The S&P 500 Index closed at a new all-time high on Thursday and the Dow Jones Industrial Average, which has been a laggard, may join it on Friday. The Dow is still trailing this year, but the recent increase in financials, thanks to higher interest rates, has pushed the sector up to its highs for 2015. While the Nasdaq and Russell 2000 performed well this week and still lead the Dow for the year, but they have a way to go to before reaching new records.
Interest rates were the big story of the week. The 10-year treasury yield came close to hitting 2.35 percent before it settled down to about 2.15 percent in Friday trading. Although the spike is impressive, it has only taken yields back to November levels. At this point, rates have not broken the downtrend begun in 2014, let alone the larger downtrend in place since 2007. In contrast, the 2-year treasury yield continues to climb because investors expect the Federal Reserve will increase rates later this year.

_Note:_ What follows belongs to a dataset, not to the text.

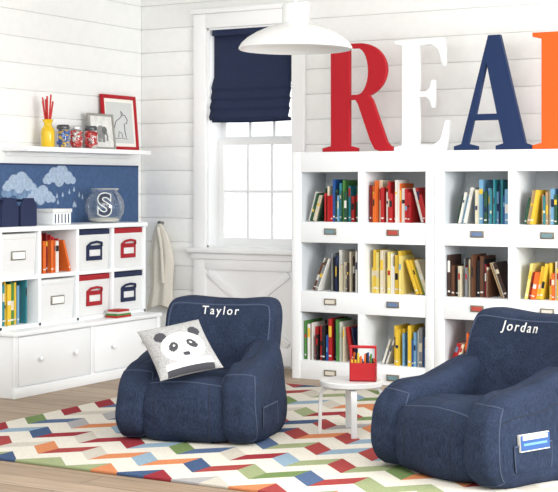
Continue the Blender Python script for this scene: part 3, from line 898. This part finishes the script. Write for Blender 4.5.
b.rng((-w, -d, 0), (w, d, .006), REDC, cq); b.rng((-w, -d, 0), (w, -d+.005, h), REDC, cq); b.rng((-w, d-.005, 0), (w, d, h), REDC, cq)
b.rng((-w, -d, 0), (-w+.005, d, h), REDC, cq); b.rng((w-.005, -d, 0), (w, d, h), REDC, cq)
b.rng((-w, -.006, 0), (-w+.008, .006, .165), REDC, cq); b.rng((w-.008, -.006, 0), (w, .006, .165), REDC, cq)
b.rng((-w, -.008, .158), (w, .008, .172), REDC, cq, bev=.003)
rnd = random.Random(4)
for k in range(16):
    xx = -w+.014+(k % 8)*(2*w-.028)/7; yy = -.022 if k < 8 else .022
    b.tube([(xx, yy, .01), (xx+rnd.uniform(-.006, .006), yy, .10+rnd.random()*.04)], .0055, BK[rnd.choice(['yel', 'grn', 'org', 'yel', 'blu', 'blk'])], 6, cq)
b.obj('crayon_caddy')

# ------------------------------------------------------------------ lights
w = bpy.data.worlds.new('World'); scene.world = w; w.use_nodes = True
bg = w.node_tree.nodes['Background']; bg.inputs['Color'].default_value = (.955, .982, 1, 1); bg.inputs['Strength'].default_value = 1.62
def area(name, loc, target, sx, sy, power, col=(1, 1, 1)):
    l = bpy.data.lights.new(name, 'AREA'); l.shape = 'RECTANGLE'; l.size = sx; l.size_y = sy; l.energy = power; l.color = col
    o = bpy.data.objects.new(name, l); scene.collection.objects.link(o); o.location = loc
    o.rotation_euler = (Vector(target)-Vector(loc)).to_track_quat('-Z', 'Y').to_euler(); return o
area('right_area_fill', (1.5, 5.2, 1.7), (-4, 6.5, .9), 2.2, 1.8, 215, (.98, .99, 1))  # added fill light, as if from windows on the right; none modelled there
area('overhead_area_fill', (-2.8, 4.6, 2.7), (-3.6, 6.3, 0), 3.0, 2.4, 90, (.98, .99, 1))  # added fill under the ceiling, which blocks the world light; not a fixture

# ------------------------------------------------------------------ camera
cam = bpy.data.cameras.new('camera'); co = bpy.data.objects.new('camera', cam); scene.collection.objects.link(co)
co.location = (0, 0, 1.24); co.rotation_euler = (math.radians(90), 0, th)
cam.sensor_width = 36; cam.lens = 1400/558*36; cam.shift_y = -61/558; cam.clip_start = .05
scene.camera = co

One factor keeping interest rates from moving higher is the slow economic pick-up so far this year. The Atlanta Federal Reserve’s GDP Now model projects growth of 0.7 percent this quarter, down 0.1 percent following a disappointing retail sales number from April. This follows a slower than expected first quarter GDP growth rate.
The weather has been blamed for slower growth at the start of the year in 2014 and 2015, but the underlying data doesn’t support the argument, with regions and industries unaffected by bad weather exhibiting similar trends. The data does pick up substantially as the year goes on though, which makes it appear like a weather related phenomena on the surface. Barclays analysts dug into the numbers and in a report out this week, they’ve found that seasonal adjustments by the government may be the culprit, with first quarter GDP actually 1.8 percent instead of the reported 0.2 percent once seasonal adjustments were removed. Overall, the government has been reporting the correct annual numbers, but due to their adjustment of the data, it is distorting the path of growth, making it seem as though growth is slow early in the year and faster later in the year.
This matters for the market right now because investors are trying to guess when the Fed will hike interest rates and there’s even some recession talk due to the weak start in the second quarter. Investors are pushing back their rate hike expectations based on this data. Bearish sentiment in the market is also high; the American Association of Individual Investors survey has fallen to one of its lowest points since 2013 at 26.7 percent bullish. Yet with stock indexes near or at their all-time highs, the market has more room to move higher. If economic data ticks up again, which seems likely given the raw data looks better than the government’s adjusted numbers, another leg up in the bull market could be close at hand.